During the LG Cup, I wrote that I believed that Peter Ebdon had much to offer the snooker circuit and that his previous outbursts at critical points of matches were not meant as disrespectful to his opponents or indeed the game itself. Peter has, I feel demonstrated the utmost commitment to the game and his supporters by controlling himself under the greatest pressure that the game can produce. A Crucible final against the “best player ever to pick up a cue” as Dennis Taylor describes him, Peter has emerged as arguably the most committed player ever to pick up a cue.

Having said all this we must spare a thought for the runner up, Stephen Hendry, he also mounted a tremendous tilt at the trophy and came away, as far as he looks at it with nothing. I do not agree with his feelings in this matter, I hope that he made new fans and gained additional respect from all who watch and take part in snooker. To mount such a sustained challenge was nothing short of miraculous. Nine finals, it goes without saying is a record in itself, good luck to Stephen for the coming season and who knows his managers prediction, made in 1987 may yet come true that Stephen could go on to win ten Embassy World Championships with this level of dedication and ability.

When you look back over the past twenty years, the list of champion’s names is I think surprisingly short and exclusive.

Peter Ebdon, Ronnie O’Sullivan, Mark Williams, John Higgins, Ken Doherty, Stephen Hendry, John Parrott, Steve Davis, Joe Johnson, Dennis Taylor and Alex Higgins. Of these eleven men, not many have competed in more than two finals so Steve Davis and Stephen Hendry are still streets ahead. I look forward to the coming years, hoping to see either Ronnie O’Sullivan or John Higgins win another World Championship, they will no doubt have keen competition from the likes of Mathew Stevens and Stephen Lee. 
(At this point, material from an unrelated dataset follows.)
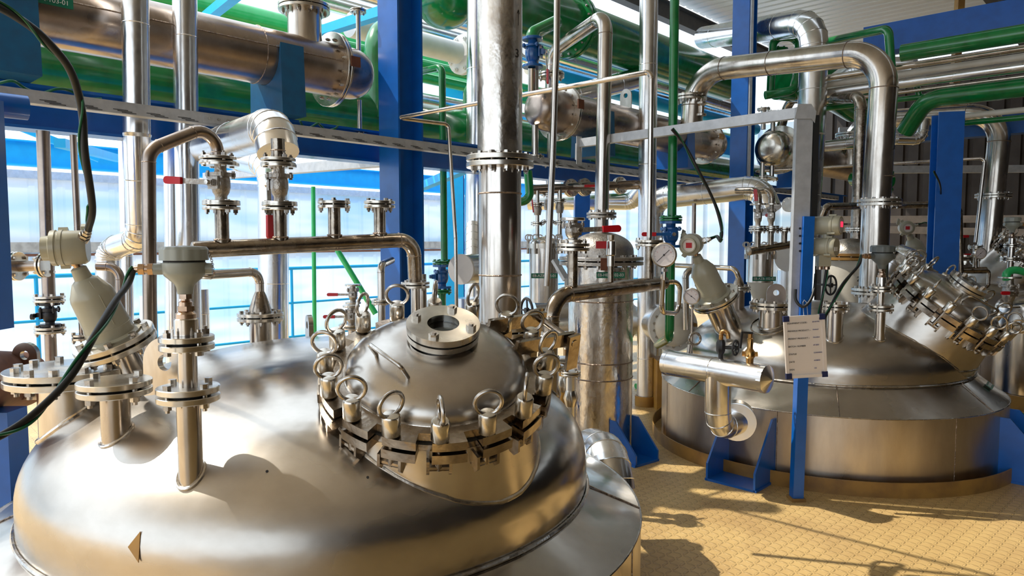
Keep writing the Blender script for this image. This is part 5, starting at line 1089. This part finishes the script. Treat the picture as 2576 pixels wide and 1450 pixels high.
# the two housings
def housing(label, c, d, r, L, disp):
    t = T('transmitter_housing', label, 'transmitter', c); d = V(d).normalized(); f0 = frame(c, d, Z)
    m = MB(); m.M = f0; m.lathe([(r*.93, -L*.55), (r, -L*.5), (r, L*.18), (r*1.07, L*.2), (r*1.07, L*.29), (r, L*.31), (r, L*.34), (r*1.07, L*.36), (r*1.05, L*.5), (r*.95, L*.56)], 40); m.build('housing', 'beige', t)
    m = MB(); m.M = f0
    for a in (.3, 2.4, 4.4): m.M = f0 @ Matrix.Rotation(a, 4, 'Z'); m.cyl((r*1.12, 0, L*.14), (r*1.12, 0, L*.42), r*.13, n=12)
    m.build('clamp_lug', 'beige', t)
    m = MB(); m.M = f0
    if disp:
        m.lathe([(r*.78, L*.56), (r*.78, L*.575)], 36); fp = m.build('face_plate', 'galv', t); m = MB(); m.M = f0; m.box((r*.12, -r*0, L*.58), (r*.55, r*.62, .004)); m.build('display', 'led', fp)
    else: m.M = frame(c, d, Z); m.box((-.2*r, .25*r, L*.565), (r*.45, r*.9, .003)); m.build('name_plate', 'white', t)
    return t
hA = P(2078, 568, 4.42); housing('upper beige transmitter housing with a red lit display beside the board post', hA, (.75, -.66, 0), .058, .16, True)
hB = P(2072, 622, 4.42); t = housing('lower beige transmitter housing beside the board post, two glands below', hB, (.72, -.69, 0), .058, .14, False)
MB().cyl(hA-Z*.05, hA-Z*.10, .022).build('link', 'beige', t); MB().at(hB-Z*.075).box((0, 0, -.01), (.075, .05, .07)).build('gland_box', 'beige', t)
for dx in (-.02, .022): MB().at(hB+V((dx, 0, -.12))).lathe([(.015, -.02), (.019, -.02), (.019, 0), (.014, .01)], 12).build('cable_gland', 'copper', t)
cable('black cable dropping from the right gland of the lower housing', [hB+V((.022, 0, -.13)), P(2070, 740, 4.42), P(2063, 790, 4.42), P(2068, 835, 4.42)], .008)
cable('black cable loop crossing in front of the blue board post', [P(2002, 822, pf.y-.02), P(2003, 760, pf.y-.02), P(2003, 740, pf.y-.03)][:0]+[P(2001, 728, pf.y-.05), P(2002, 755, pf.y-.06), P(2018, 772, pf.y-.08), P(2036, 760, pf.y-.08), P(2048, 730, pf.y-.05), P(2052, 690, 4.42)], .009, wire=False)
handwheel('black handwheel behind the board post', P(2090, 718, 5.6), (.55, -.83, 0), .075)
# whiteboard
bc = P(2025, 872, pf.y-.075); bw_, bh = .245, .385; rgt = V((1, -.05, .075)).normalized(); upv = V((-.06, 0, 1)); m_ = facing(bc, rgt, upv)
t = T('whiteboard', 'small whiteboard with blue corners and handwriting hanging on the blue post', 'whiteboard', bc)
m = MB(); m.M = m_; m.box((0, 0, 0), (bw_-.01, bh-.01, .008)); bd = m.build('board', 'board', t)
m = MB(); m.M = m_
for sx in (-1, 1): m.box((sx*(bw_/2-.008), 0, .003), (.018, bh-.02, .016)); m.box((0, sx*(bh/2-.008), .003), (bw_-.02, .018, .016))
m.build('frame', 'board', t)
for sx in (-1, 1):
    for sy in (-1, 1): m = MB(); m.M = m_ @ Matrix.Translation((sx*(bw_/2-.014), sy*(bh/2-.014), .003)); m.box((0, 0, 0), (.034, .034, .024)); m.build('corner', 'navy', t)
for k, (l, r_t) in enumerate((('EQUIPMENT CODE:-', 'EE-EXTRL'), ('PREVIOUS PRODUCT :-', 'Gulcand'), ('PRESENT PRODUCT :-', 'Disodium'), ('BATCH- NUMBER', '07-2023'), ('STATUS', 'CLEANING'), ('DATE', '01/08/23'), ('SIGN.', 'CB'))):
    text(l, .0135, m_ @ Matrix.Translation((-.103, .148-k*.048, .006)), 'ink', bd, 'lettering', align='LEFT', shear=.2)
    text(r_t, .0105, m_ @ Matrix.Translation((.048, .150-k*.048, .006)), 'bink', bd, 'handwriting', align='LEFT', shear=.25)
MB().sweep([bc+V((-.012, .0, .19)), bc+V((-.012, .02, .27)), bc+V((0, .03, .285)), bc+V((.012, .02, .27)), bc+V((.012, 0, .19))], .0022, 6).build('hanging_wire', 'galv', t)
# ---------------------------------------------------------------- behind and right of the second reactor
t = T('manifold', 'tan steel manifold pipe behind the tilted manhole of the second reactor', 'manifold', P(2330, 690, 7.9)); a_, b_ = P(2368, 677, 8.0), P(2480, 680, 8.0)
pipe('header', [P(2345, 730, 8.0), P(2348, 682, 8.0), b_], .038, 'tarn', t, R=.12); pipe('loop_tube', [b_, P(2488, 680, 8.0), P(2486, 722, 8.0), P(2470, 725, 8.0)], .018, 'tarn', t, R=.04)
for k, (px, yt) in enumerate(((2382, 612), (2408, 650), (2420, 662), (2454, 622))):
    u = along(a_, b_-a_, px); MB().cyl(u, P(px, yt, u.y), .028 if k in (0, 3) else .014, n=16).build('branch', 'tarn', t)
    if k in (0, 3): joint(t, P(px, yt, u.y), Z, .075, .013, .006, 4, 'flange', .010)
u = along(a_, b_-a_, 2382); valve('open topped ball valve with a red lever in front of the right hand blue column', P(2385, 595, u.y), Z, .062, .03, .055, (0, -1, 0), (1, .2, 0), .22, near=True)
gaugem('round pressure gauge at the foot of the third vapour pipe', P(2466, 638, 7.9), (-.1, -1, 0), .062, stem=P(2466, 672, 7.9))
q = P(2425, 640, 7.95); t = T('valve_lever', 'small red lever between the branches behind the tilted manhole', 'lever', q); MB().bar(q, q+X*.07, .03, .015).build('grip', 'red', t); MB().bar(q-X*.05, q, .02, .012).build('bar', 'cast', t)
t = T('thin_pipe', 'thin steel line from the far manifold up and left across the second vapour pipe', 'pipe', P(2454, 610, 8.0)); pipe('tube', [P(2454, 610, 8.0), P(2478, 398, 8.0), P(1885, 432, 9.0), P(1955, 450, 8.6)], .018, 'steel', t, R=.05, n=12)
t = T('steel_pipe', 'horizontal dull steel pipe behind the second vapour flange, bending down at both ends', 'pipe', P(2062, 560, 6.6)); pipe('tube', [P(2060, 565, 6.9), P(2078, 520, 6.9), P(2330, 515, 7.6), P(2412, 523, 7.8), P(2415, 690, 7.8)], .036, 'tarn', t, R=.06)
ra = (P(2292, 612, 8.45)-P(2315, 665, 8.5)).normalized(); rc = P(2318, 662, 8.5); joint(T('flange_pair', 'tilted flange pair under the far cone gauge', 'flange', rc), rc, ra, .18, .018, .008, 8, near=False)
_t, gl = radar('far beige cone gauge with red display in front of the dark store', rc+ra*.02, ra, 1.3, headdir=(-.3, -.95, -.05), glanddir=(.85, -.2, .2))
cable('thin dark cable from the far cone gauge up to the right hand column', [gl, gl+V((.08, 0, .03)), P(2345, 560, 8.2), P(2362, 520, 7.4), P(2366, 470, 7.0), P(2350, 430, 6.9)], .007)
lagpipe('lagged_elbow', 'dented lagged elbow between dark transmitter and far cone gauge', [P(2225, 690, 7.0), P(2255, 622, 7.0), P(2300, 668, 6.8)], .11, R=.1, seg=3)
q = P(2400, 650, 8.3); joint(T('blind_flange', 'wide flange lying behind the far ball valve', 'flange', q), q, Z, .25, .02, .008, 10, near=False)
# third reactor fittings at the right edge
manhole('tilted dark manhole of the farthest reactor at the right edge', P(2585, 645, 8.5), V((.35, -.45, .82)), s=1.0, off=.1, seed=9, neck=.35)
tr, gz = transmitter('pale green square transmitter head at the right edge', P(2545, 600, 7.3), 1.1, (1, 0, 0), mat='grey', chain=False)
q = P(2540, 652, 7.3); t = T('flanged_pipe', 'thin flanged pipe under the pale transmitter at the right edge', 'pipe', q); MB().cyl(V((q.x, q.y, .9)), P(2546, 600, 7.3), .03).build('tube', 'steel', t); joint(t, q, Z, .09, .016, .006, 6); joint(t, P(2544, 618, 7.3), Z, .07, .013, .006, 4)
q = P(2538, 735, 6.0); valve('steel ball valve under the green hose at the right edge', q, Z, .13, .045, .085, (0, -1, 0), (-1, -.3, 0), .16, near=True); 
gp('hose', 'green hose bending over the ball valve at the right edge', smoothpts([P(2533, 705, 6.0), P(2532, 690, 6.0), P(2548, 680, 6.0), P(2575, 684, 6.0), P(2620, 700, 6.0)], 6), .032, 'lgreen', R=0, cat='hose')
vc = P(2562, 900, 7.0); t = T('lagged_tank', 'round steel tank at the right edge behind the second reactor on an ochre ring', 'tank', (vc.x+.2, vc.y, 0)); c = V((vc.x+.22, vc.y, 0)); MB().cyl(c+Z*.1, c+Z*P(2560, 830, 7).z, .40, n=64).build('body', 'steel', t)
z_ = P(2560, 830, 7).z; MB().at(c+Z*z_).lathe([(.42, -.01), (.43, .02), (.43, .10), (.40, .2)]+[(.40*math.cos(PI/2*i/8) if i < 8 else 1e-5, .2+.2*math.sin(PI/2*i/8)) for i in range(1, 9)], 64).build('dished_top', 'steel', t); MB().at(c).ring(.41, .44, 0, .14, 64).build('base_ring', 'curb', t)
for k, y in enumerate((1010, 1042, 1075)): tag(MB().sweep(smoothpts([G(2558, y), G(2600, y+6), G(2700, y-4)], 6), .022, 10).build('hose', 'lgreen'), ['green hose on the floor at the right edge, farthest of three', 'green hose on the floor at the right edge, middle of three', 'green hose on the floor at the right edge, nearest of three'][k], 'hose')
gp('hose', 'green hose lying on the far floor left of the second reactor', [G(1600, 972, .03), G(1700, 958, .03)], .03, 'lgreen', R=0, cat='hose')

# ---------------------------------------------------------------- repeats share a group
names = {}
for o in list(sc.collection.objects):
    if o.parent is None and 'label' in o.keys(): names.setdefault(o.name.split('.')[0], []).append(o)
for k, l in names.items():
    if len(l) > 1:
        for o in l: o['group'] = k.replace('_', ' ')+('es' if k.endswith('s') else 's')+' of the plant'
Comparisons have been made between this and the 1985 final between Davis and Taylor. Another final, and the circumstances around it bears looking at. In terms of character, the return and triumph in the final of John Parrott, a man whose first final was an emotionally draining drubbing by Steve Davis, he returned in 1991 to triumph over the man in form at the time Jimmy White. That showed real grit and character.

Finally, from an English fan’s point of view, it was nice that back to back English players have won the title, not since Steve Davis and Joe Johnson has this happened, maybe next year an overseas player will win again. To me this is long overdue but we will enjoy this success, while it lasts.